▸ **TO BE DONE**: Starting from the line that contains "What Blender Python", copy every line exactly until the line that contains "COL = scene.collection", which is also included.

::: MATERIAL PROVIDED

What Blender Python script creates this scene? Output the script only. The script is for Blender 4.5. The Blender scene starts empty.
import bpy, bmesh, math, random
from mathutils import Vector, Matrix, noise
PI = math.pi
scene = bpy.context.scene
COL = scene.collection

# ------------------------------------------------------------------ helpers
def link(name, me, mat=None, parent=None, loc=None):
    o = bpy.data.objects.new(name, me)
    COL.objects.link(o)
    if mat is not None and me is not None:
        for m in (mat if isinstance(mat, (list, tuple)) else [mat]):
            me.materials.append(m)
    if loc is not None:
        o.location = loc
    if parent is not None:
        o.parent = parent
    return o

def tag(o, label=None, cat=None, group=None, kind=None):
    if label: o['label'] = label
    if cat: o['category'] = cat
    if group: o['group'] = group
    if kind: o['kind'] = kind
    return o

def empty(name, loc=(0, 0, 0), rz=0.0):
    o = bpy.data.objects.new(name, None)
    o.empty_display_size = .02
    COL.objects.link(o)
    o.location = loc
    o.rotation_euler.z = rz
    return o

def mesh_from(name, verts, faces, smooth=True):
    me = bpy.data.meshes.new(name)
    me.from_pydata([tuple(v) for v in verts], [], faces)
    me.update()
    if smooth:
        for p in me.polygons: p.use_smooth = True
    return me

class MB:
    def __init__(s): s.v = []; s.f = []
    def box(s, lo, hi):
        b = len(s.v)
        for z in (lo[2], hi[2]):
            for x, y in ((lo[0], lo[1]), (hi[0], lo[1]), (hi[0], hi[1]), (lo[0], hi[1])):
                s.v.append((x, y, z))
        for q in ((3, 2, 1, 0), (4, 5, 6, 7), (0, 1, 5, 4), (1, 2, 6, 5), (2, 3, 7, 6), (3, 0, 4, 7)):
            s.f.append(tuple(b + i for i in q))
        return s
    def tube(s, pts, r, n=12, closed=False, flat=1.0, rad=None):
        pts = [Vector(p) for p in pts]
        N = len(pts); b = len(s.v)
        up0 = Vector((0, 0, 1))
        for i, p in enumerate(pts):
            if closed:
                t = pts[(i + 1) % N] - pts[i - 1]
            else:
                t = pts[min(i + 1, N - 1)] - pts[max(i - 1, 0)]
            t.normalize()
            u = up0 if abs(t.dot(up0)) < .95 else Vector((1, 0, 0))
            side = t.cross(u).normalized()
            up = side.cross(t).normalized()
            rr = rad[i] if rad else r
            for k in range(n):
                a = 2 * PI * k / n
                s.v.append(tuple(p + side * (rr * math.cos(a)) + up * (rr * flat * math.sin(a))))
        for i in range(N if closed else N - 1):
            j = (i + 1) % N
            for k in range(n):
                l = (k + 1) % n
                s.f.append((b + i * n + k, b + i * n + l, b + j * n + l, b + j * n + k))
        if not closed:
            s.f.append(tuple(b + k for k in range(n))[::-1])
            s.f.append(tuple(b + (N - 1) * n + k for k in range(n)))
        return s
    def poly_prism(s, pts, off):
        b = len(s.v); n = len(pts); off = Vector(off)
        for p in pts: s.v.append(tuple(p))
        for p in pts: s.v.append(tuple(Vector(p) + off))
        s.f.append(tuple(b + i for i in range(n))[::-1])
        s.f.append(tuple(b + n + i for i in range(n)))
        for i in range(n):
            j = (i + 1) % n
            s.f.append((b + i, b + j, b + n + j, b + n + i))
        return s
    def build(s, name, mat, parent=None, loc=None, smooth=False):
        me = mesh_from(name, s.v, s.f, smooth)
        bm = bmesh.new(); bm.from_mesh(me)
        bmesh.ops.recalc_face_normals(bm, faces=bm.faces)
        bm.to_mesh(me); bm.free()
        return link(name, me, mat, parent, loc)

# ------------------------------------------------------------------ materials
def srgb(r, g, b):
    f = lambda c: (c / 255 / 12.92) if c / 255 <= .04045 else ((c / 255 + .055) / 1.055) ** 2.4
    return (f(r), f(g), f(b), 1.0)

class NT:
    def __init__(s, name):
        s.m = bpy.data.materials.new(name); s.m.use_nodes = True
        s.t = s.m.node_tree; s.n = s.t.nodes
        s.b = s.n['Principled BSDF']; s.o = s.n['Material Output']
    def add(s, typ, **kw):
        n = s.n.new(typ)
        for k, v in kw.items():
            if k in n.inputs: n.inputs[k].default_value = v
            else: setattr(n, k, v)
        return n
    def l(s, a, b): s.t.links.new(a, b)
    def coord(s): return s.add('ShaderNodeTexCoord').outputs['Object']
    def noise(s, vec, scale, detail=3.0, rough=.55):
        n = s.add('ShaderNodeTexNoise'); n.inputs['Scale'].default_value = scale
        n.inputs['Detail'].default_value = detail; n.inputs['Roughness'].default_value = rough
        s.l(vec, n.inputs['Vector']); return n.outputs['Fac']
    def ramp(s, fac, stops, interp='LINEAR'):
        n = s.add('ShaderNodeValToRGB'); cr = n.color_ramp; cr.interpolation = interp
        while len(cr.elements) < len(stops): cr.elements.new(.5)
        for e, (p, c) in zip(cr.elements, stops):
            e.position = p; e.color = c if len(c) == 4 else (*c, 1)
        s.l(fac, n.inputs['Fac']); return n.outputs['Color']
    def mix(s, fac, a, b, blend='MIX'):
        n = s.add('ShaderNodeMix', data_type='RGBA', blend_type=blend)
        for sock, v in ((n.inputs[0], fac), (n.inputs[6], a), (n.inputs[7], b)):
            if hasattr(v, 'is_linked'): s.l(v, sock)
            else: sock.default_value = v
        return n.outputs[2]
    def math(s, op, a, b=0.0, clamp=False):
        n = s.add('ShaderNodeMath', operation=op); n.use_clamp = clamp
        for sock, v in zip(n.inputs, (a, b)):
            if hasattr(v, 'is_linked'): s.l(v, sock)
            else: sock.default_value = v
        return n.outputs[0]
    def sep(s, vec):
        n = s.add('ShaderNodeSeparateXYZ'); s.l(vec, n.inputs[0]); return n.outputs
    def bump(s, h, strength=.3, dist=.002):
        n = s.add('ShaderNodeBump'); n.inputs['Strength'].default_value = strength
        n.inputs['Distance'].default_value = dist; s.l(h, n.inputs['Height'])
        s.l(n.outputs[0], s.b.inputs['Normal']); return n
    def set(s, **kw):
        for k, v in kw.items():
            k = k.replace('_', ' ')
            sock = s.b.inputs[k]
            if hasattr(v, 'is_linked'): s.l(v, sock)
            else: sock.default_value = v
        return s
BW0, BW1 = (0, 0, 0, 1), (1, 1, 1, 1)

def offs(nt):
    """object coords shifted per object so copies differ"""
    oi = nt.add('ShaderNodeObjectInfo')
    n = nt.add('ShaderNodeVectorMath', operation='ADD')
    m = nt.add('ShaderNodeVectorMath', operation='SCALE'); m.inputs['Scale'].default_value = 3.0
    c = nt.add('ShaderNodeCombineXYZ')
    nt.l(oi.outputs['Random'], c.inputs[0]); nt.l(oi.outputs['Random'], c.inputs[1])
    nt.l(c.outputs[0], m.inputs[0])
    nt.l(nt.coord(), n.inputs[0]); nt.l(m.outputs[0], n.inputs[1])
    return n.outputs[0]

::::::
::: MATERIAL PROVIDED

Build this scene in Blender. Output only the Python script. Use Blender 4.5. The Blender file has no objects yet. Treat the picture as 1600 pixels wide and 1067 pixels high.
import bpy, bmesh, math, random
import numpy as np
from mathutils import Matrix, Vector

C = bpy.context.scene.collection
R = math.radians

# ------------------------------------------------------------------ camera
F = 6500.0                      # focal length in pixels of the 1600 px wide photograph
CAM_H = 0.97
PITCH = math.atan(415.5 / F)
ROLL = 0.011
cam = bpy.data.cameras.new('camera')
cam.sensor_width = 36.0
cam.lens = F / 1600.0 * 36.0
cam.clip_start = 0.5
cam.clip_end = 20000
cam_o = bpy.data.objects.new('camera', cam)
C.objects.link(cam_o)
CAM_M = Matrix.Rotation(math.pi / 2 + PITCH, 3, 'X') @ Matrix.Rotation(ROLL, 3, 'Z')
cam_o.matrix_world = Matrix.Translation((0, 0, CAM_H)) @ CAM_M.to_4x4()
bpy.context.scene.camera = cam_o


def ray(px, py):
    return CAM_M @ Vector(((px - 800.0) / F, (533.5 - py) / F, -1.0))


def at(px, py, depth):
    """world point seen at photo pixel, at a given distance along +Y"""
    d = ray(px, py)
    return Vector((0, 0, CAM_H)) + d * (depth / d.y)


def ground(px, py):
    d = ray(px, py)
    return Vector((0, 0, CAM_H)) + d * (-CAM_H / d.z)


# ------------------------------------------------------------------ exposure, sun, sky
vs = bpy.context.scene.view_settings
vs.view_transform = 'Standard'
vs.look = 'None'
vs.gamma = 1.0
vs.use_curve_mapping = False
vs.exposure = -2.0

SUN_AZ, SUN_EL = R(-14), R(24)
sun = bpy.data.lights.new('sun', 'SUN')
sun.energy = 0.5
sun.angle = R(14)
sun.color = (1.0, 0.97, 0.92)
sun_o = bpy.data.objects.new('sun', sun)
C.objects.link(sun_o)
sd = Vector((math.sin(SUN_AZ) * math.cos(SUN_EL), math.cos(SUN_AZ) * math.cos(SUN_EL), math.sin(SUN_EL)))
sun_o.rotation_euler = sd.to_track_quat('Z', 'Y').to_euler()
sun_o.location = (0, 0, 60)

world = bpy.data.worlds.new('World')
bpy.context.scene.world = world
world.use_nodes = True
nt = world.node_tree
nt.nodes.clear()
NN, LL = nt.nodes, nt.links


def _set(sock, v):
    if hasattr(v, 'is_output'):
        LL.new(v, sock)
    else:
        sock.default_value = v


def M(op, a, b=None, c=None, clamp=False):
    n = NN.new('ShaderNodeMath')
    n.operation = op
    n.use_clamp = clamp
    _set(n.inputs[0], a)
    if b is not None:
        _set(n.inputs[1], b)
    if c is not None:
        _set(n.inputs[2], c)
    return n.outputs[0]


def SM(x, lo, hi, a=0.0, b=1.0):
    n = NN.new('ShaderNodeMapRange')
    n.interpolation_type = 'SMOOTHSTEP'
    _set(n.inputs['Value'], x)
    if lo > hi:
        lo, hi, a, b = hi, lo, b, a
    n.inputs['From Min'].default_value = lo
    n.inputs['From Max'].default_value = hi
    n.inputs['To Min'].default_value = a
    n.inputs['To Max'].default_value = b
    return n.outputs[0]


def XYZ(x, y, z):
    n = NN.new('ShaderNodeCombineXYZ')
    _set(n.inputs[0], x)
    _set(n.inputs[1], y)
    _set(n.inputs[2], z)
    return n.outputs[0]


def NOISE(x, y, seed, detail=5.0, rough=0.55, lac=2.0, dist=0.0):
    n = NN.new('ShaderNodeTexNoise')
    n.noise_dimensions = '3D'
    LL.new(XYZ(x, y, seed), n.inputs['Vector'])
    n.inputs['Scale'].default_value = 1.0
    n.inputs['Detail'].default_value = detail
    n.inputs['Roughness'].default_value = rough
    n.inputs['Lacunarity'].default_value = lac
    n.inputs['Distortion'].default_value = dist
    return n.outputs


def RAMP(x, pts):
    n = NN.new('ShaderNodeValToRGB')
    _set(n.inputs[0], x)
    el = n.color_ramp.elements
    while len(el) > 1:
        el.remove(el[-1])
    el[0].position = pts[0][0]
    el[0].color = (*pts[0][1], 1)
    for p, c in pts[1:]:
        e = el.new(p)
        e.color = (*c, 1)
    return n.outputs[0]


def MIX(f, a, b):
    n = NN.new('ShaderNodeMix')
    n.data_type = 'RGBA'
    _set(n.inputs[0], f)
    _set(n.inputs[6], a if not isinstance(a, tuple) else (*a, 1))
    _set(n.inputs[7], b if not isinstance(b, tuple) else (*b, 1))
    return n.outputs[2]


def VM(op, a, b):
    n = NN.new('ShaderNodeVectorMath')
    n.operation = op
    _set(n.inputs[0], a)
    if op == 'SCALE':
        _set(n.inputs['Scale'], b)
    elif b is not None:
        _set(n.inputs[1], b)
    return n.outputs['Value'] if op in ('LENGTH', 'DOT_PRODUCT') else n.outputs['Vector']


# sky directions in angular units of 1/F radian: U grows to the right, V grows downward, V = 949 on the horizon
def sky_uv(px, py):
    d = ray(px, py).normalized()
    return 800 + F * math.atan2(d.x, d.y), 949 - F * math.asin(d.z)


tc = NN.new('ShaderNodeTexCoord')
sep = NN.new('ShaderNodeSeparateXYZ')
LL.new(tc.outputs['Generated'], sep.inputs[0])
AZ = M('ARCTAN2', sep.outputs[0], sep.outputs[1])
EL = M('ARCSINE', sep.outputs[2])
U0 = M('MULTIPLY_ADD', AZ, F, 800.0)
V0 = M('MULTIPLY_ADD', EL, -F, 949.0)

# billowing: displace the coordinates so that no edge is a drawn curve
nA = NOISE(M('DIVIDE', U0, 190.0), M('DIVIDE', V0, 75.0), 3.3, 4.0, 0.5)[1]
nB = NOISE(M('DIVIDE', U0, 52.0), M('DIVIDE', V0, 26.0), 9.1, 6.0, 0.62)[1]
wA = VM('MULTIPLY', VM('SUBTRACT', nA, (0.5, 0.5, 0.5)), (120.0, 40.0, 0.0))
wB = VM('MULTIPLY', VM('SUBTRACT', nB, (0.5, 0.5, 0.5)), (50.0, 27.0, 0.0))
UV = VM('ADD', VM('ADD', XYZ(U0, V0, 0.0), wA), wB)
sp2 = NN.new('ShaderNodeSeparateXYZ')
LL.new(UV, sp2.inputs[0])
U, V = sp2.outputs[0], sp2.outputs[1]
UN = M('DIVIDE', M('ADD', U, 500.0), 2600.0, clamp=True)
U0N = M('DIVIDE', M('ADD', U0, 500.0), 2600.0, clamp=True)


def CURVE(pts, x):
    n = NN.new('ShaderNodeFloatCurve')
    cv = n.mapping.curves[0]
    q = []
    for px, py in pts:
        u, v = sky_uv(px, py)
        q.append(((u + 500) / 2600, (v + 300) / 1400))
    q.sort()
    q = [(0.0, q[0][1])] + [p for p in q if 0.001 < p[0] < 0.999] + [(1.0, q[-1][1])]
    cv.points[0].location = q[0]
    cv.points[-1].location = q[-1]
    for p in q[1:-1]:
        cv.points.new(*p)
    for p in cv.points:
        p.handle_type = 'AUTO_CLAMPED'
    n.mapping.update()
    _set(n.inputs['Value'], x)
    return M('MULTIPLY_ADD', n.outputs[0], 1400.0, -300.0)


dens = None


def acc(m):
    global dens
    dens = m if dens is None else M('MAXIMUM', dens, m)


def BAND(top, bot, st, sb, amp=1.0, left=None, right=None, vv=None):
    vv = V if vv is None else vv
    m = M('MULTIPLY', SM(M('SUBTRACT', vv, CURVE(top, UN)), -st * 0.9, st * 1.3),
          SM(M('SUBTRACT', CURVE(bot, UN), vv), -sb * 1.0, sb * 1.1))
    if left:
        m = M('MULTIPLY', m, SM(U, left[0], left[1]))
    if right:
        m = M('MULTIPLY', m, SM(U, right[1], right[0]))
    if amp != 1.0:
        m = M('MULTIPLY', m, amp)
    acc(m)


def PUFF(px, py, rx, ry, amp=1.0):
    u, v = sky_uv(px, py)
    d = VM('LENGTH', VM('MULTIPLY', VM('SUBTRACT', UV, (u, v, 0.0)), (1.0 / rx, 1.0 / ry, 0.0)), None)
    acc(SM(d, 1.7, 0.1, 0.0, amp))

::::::

▸ **SOLUTION TO THIS EXERCISE**:
What Blender Python script creates this scene? Output the script only. The script is for Blender 4.5. The Blender scene starts empty.
import bpy, bmesh, math, random
from mathutils import Vector, Matrix, noise
PI = math.pi
scene = bpy.context.scene
COL = scene.collection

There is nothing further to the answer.